>> start Data records

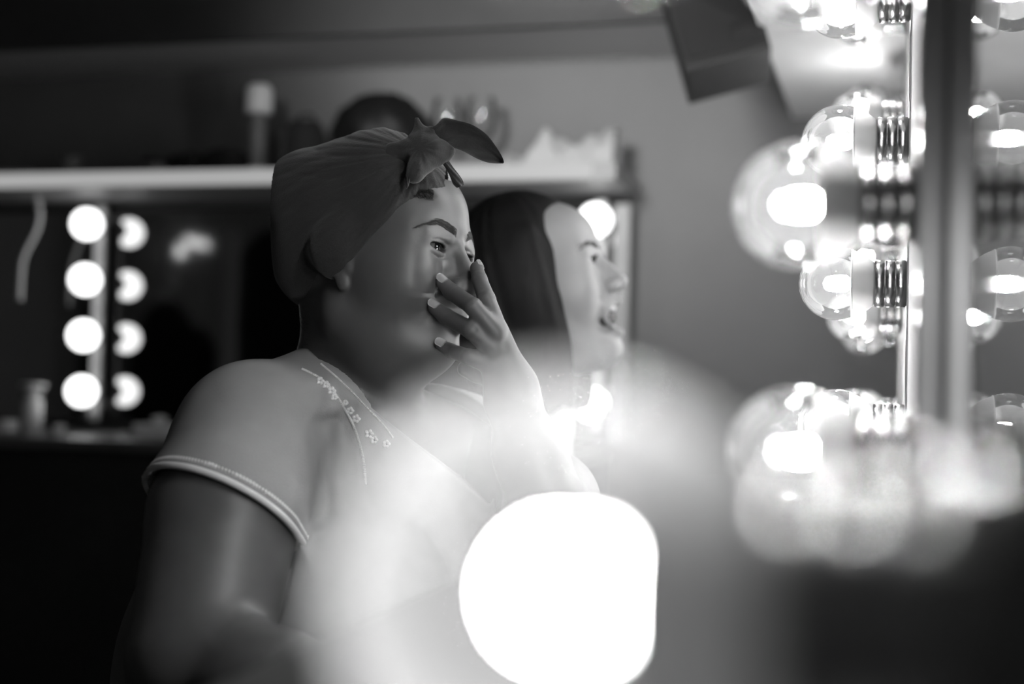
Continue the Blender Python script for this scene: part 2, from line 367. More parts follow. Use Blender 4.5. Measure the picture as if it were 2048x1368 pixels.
# ---- things on the far counter (top z .812)
thing_lathe('lotion_bottle', onshelf(70, 3.36, .812), [('bottle_body', [(0, 0), (0, .026), (.08, .026), (.098, .014), (.098, 0)], M['cream']), ('collar', [(.098, 0), (.098, .022), (.112, .022), (.112, 0)], M['white']),
            ('pump_head', [(.112, .006), (.118, .006), (.118, .034), (.128, .034), (.130, 0)], M['white'])], 'white pump bottle standing on the far counter at the left edge', 'bottle')
thing_lathe('powder_tub', onshelf(20, 3.33, .812), [('tub_body', [(0, 0), (0, .03), (.02, .03)], M['cream']), ('lid', [(.02, 0), (.02, .031), (.03, .030), (.031, 0)], M['white'])], 'low white tub in the far counter corner, left of the pump bottle', 'tub')
thing_lathe('cream_jar', onshelf(122, 3.32, .812), [('jar_body', [(0, 0), (0, .017), (.012, .017)], M['cream']), ('lid', [(.012, 0), (.012, .018), (.020, .018), (.021, 0)], M['white'])], 'tiny white jar on the far counter right of the pump bottle', 'jar')
t = empty('makeup_brush', onshelf(232, 3.24, .818), -A15, 'pale makeup brush lying along the edge of the far counter', 'brush')
for nm, a, b, r1, m in (('handle', -.06, .03, .004, M['cream']), ('ferrule', .03, .048, .0055, M['steel']), ('bristles', .048, .072, .007, M['cloth'])):
    v, f = tube(nm, [(a, 0, 0), ((a+b)/2, 0, 0), (b, 0, 0)], [r1*.8, r1, r1*.9], 10); link(nm, mesh(nm, v, f), m, t)
t = empty('tissue_box', onshelf(325, 3.30, .812), -A15, 'pale tissue box on the far counter beside the pale sleeve', 'tissue box')
link('box_body', boxmesh('box_body', (-.055, -.04, 0), (.055, .04, .034), .003), M['paper'], t, smooth=False)
def tis():
    v = []; f = []
    for i in range(13):
        for j in range(7):
            a = -.02+.04*i/12; h = .034+.022*j/6*(1-.3*abs(i-6)/6); v.append((a*(1+.3*j/6), .006*math.sin(i*1.3+j*.5), h))
    for i in range(12):
        for j in range(6): a = i*7+j; f.append((a, a+1, a+8, a+7))
    return mesh('tissue', v, f)
link('tissue', tis(), M['paper'], t)
# hanging pale cord in front of the far mirror
pts = [P(px, py, 3.86) for px, py in ((72, 372), (76, 400), (80, 430), (74, 460), (58, 492), (46, 520), (42, 556), (40, 600))]
v, f = tube('cord', catmull(pts), .007, 8)
setp(link('hanging_cable', mesh('hanging_cable', v, f), M['cream']), 'pale cord hanging from the shelf in front of the far mirror, at the left', 'cord')

# ---- speaker hanging by the soffit
t = empty('wall_speaker', P(1402, -44, 2.72), 0, 'dark tilted loudspeaker hanging near the ceiling left of the white soffit', 'speaker')
t.rotation_euler = (R(-12), R(-15.5), R(-6))
link('cabinet', boxmesh('cabinet', (-.081, -.07, -.21), (.081, .09, .16), .006), M['black'], t, smooth=False)
link('grille', boxmesh('grille', (-.072, -.078, -.19), (.072, -.0702, .14), .003), M['black_cloth'], t, smooth=False)
v, f = tube('b', [(0, .05, .16), (0, .06, .30), (.0, .10, .62)], .012); link('bracket', mesh('bracket', v, f), M['black'], t)
link('badge', boxmesh('badge', (.02, -.083, -.175), (.055, -.0782, -.155), .001), M['black'], t, smooth=False)

# ---- across the room, seen in the far mirror
def garment(px, w_, h_, ztop, m, label, cat='coat', u=1.25):
    uu = 2*3.5-u; k = (px-1024)/FPX; Y = uu/(CS+SN*k); X = k*Y; v_ = -X*CS+Y*SN+.03
    t = empty('hanging_coat' if cat == 'coat' else 'hanging_scarf', W(u, v_, ztop-h_), -A15, label, cat)
    v = []; f = []; nz, na = 20, 28
    for j in range(nz+1):
        s = j/nz; z = h_*(1-s); ww = w_*(.28+.72*min(1, s/.16)**.6)*(1+.12*s) if cat == 'coat' else w_*(1+.1*math.sin(9*s))
        for i in range(na):
            a = 2*math.pi*i/na; r = 1+.10*math.sin(6*a+2*s)*s
            v.append((ww*.5*r*math.cos(a), .07*(w_/.4)*r*math.sin(a)*(.5+s*.6), z))
    for j in range(nz):
        for i in range(na): f.append((j*na+i, j*na+(i+1) % na, (j+1)*na+(i+1) % na, (j+1)*na+i))
    f.append(tuple(range(na)))
    link('cloth_body', mesh('cloth_body', v, f), m, t)
    v, f = tube('hk', catmull([(0, 0, h_-.01), (0, 0, h_+.04), (0, 0, 1.70-ztop+h_), (.016, 0, 1.745-ztop+h_), (0, 0, 1.752-ztop+h_)]), .003); link('hanger_hook', mesh('hanger_hook', v, f), M['steel'], t)
    return t, v_
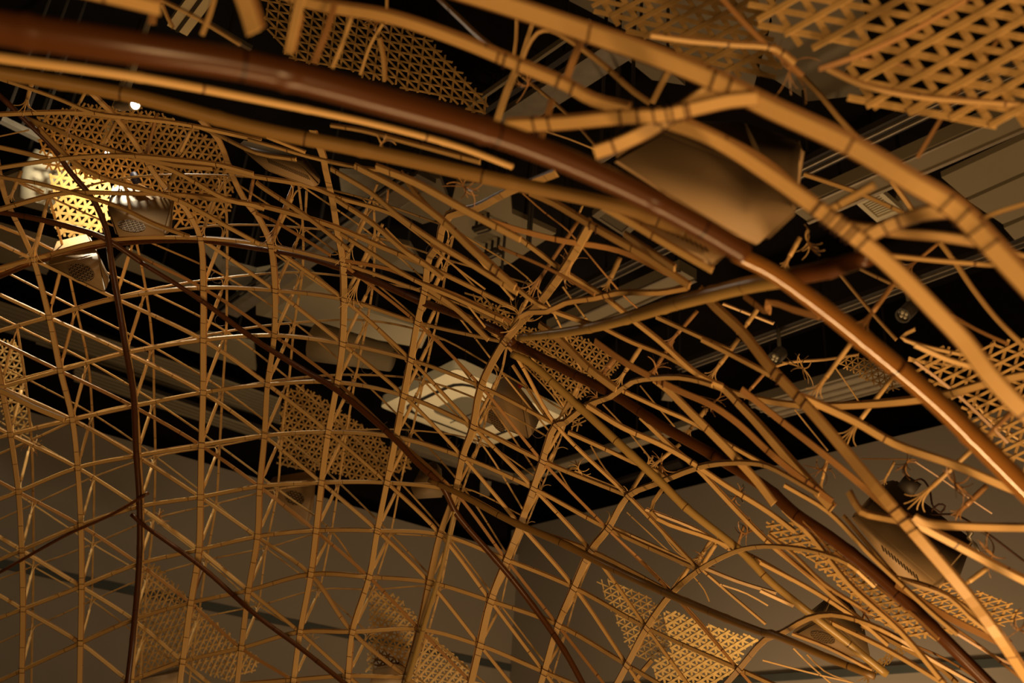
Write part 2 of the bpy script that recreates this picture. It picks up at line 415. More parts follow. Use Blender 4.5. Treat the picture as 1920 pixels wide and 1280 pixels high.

>> end Data records

§ **Written task**: Omit the pictures and reproduce the listing exactly.

§ **Solution to the problem**:
Continue the Blender Python script for this scene: part 2, from line 367. More parts follow. Use Blender 4.5. Measure the picture as if it were 2048x1368 pixels.
# ---- things on the far counter (top z .812)
thing_lathe('lotion_bottle', onshelf(70, 3.36, .812), [('bottle_body', [(0, 0), (0, .026), (.08, .026), (.098, .014), (.098, 0)], M['cream']), ('collar', [(.098, 0), (.098, .022), (.112, .022), (.112, 0)], M['white']),
            ('pump_head', [(.112, .006), (.118, .006), (.118, .034), (.128, .034), (.130, 0)], M['white'])], 'white pump bottle standing on the far counter at the left edge', 'bottle')
thing_lathe('powder_tub', onshelf(20, 3.33, .812), [('tub_body', [(0, 0), (0, .03), (.02, .03)], M['cream']), ('lid', [(.02, 0), (.02, .031), (.03, .030), (.031, 0)], M['white'])], 'low white tub in the far counter corner, left of the pump bottle', 'tub')
thing_lathe('cream_jar', onshelf(122, 3.32, .812), [('jar_body', [(0, 0), (0, .017), (.012, .017)], M['cream']), ('lid', [(.012, 0), (.012, .018), (.020, .018), (.021, 0)], M['white'])], 'tiny white jar on the far counter right of the pump bottle', 'jar')
t = empty('makeup_brush', onshelf(232, 3.24, .818), -A15, 'pale makeup brush lying along the edge of the far counter', 'brush')
for nm, a, b, r1, m in (('handle', -.06, .03, .004, M['cream']), ('ferrule', .03, .048, .0055, M['steel']), ('bristles', .048, .072, .007, M['cloth'])):
    v, f = tube(nm, [(a, 0, 0), ((a+b)/2, 0, 0), (b, 0, 0)], [r1*.8, r1, r1*.9], 10); link(nm, mesh(nm, v, f), m, t)
t = empty('tissue_box', onshelf(325, 3.30, .812), -A15, 'pale tissue box on the far counter beside the pale sleeve', 'tissue box')
link('box_body', boxmesh('box_body', (-.055, -.04, 0), (.055, .04, .034), .003), M['paper'], t, smooth=False)
def tis():
    v = []; f = []
    for i in range(13):
        for j in range(7):
            a = -.02+.04*i/12; h = .034+.022*j/6*(1-.3*abs(i-6)/6); v.append((a*(1+.3*j/6), .006*math.sin(i*1.3+j*.5), h))
    for i in range(12):
        for j in range(6): a = i*7+j; f.append((a, a+1, a+8, a+7))
    return mesh('tissue', v, f)
link('tissue', tis(), M['paper'], t)
# hanging pale cord in front of the far mirror
pts = [P(px, py, 3.86) for px, py in ((72, 372), (76, 400), (80, 430), (74, 460), (58, 492), (46, 520), (42, 556), (40, 600))]
v, f = tube('cord', catmull(pts), .007, 8)
setp(link('hanging_cable', mesh('hanging_cable', v, f), M['cream']), 'pale cord hanging from the shelf in front of the far mirror, at the left', 'cord')

# ---- speaker hanging by the soffit
t = empty('wall_speaker', P(1402, -44, 2.72), 0, 'dark tilted loudspeaker hanging near the ceiling left of the white soffit', 'speaker')
t.rotation_euler = (R(-12), R(-15.5), R(-6))
link('cabinet', boxmesh('cabinet', (-.081, -.07, -.21), (.081, .09, .16), .006), M['black'], t, smooth=False)
link('grille', boxmesh('grille', (-.072, -.078, -.19), (.072, -.0702, .14), .003), M['black_cloth'], t, smooth=False)
v, f = tube('b', [(0, .05, .16), (0, .06, .30), (.0, .10, .62)], .012); link('bracket', mesh('bracket', v, f), M['black'], t)
link('badge', boxmesh('badge', (.02, -.083, -.175), (.055, -.0782, -.155), .001), M['black'], t, smooth=False)

# ---- across the room, seen in the far mirror
def garment(px, w_, h_, ztop, m, label, cat='coat', u=1.25):
    uu = 2*3.5-u; k = (px-1024)/FPX; Y = uu/(CS+SN*k); X = k*Y; v_ = -X*CS+Y*SN+.03
    t = empty('hanging_coat' if cat == 'coat' else 'hanging_scarf', W(u, v_, ztop-h_), -A15, label, cat)
    v = []; f = []; nz, na = 20, 28
    for j in range(nz+1):
        s = j/nz; z = h_*(1-s); ww = w_*(.28+.72*min(1, s/.16)**.6)*(1+.12*s) if cat == 'coat' else w_*(1+.1*math.sin(9*s))
        for i in range(na):
            a = 2*math.pi*i/na; r = 1+.10*math.sin(6*a+2*s)*s
            v.append((ww*.5*r*math.cos(a), .07*(w_/.4)*r*math.sin(a)*(.5+s*.6), z))
    for j in range(nz):
        for i in range(na): f.append((j*na+i, j*na+(i+1) % na, (j+1)*na+(i+1) % na, (j+1)*na+i))
    f.append(tuple(range(na)))
    link('cloth_body', mesh('cloth_body', v, f), m, t)
    v, f = tube('hk', catmull([(0, 0, h_-.01), (0, 0, h_+.04), (0, 0, 1.70-ztop+h_), (.016, 0, 1.745-ztop+h_), (0, 0, 1.752-ztop+h_)]), .003); link('hanger_hook', mesh('hanger_hook', v, f), M['steel'], t)
    return t, v_
Write part 2 of the bpy script that recreates this picture. It picks up at line 415. More parts follow. Use Blender 4.5. Treat the picture as 1920 pixels wide and 1280 pixels high.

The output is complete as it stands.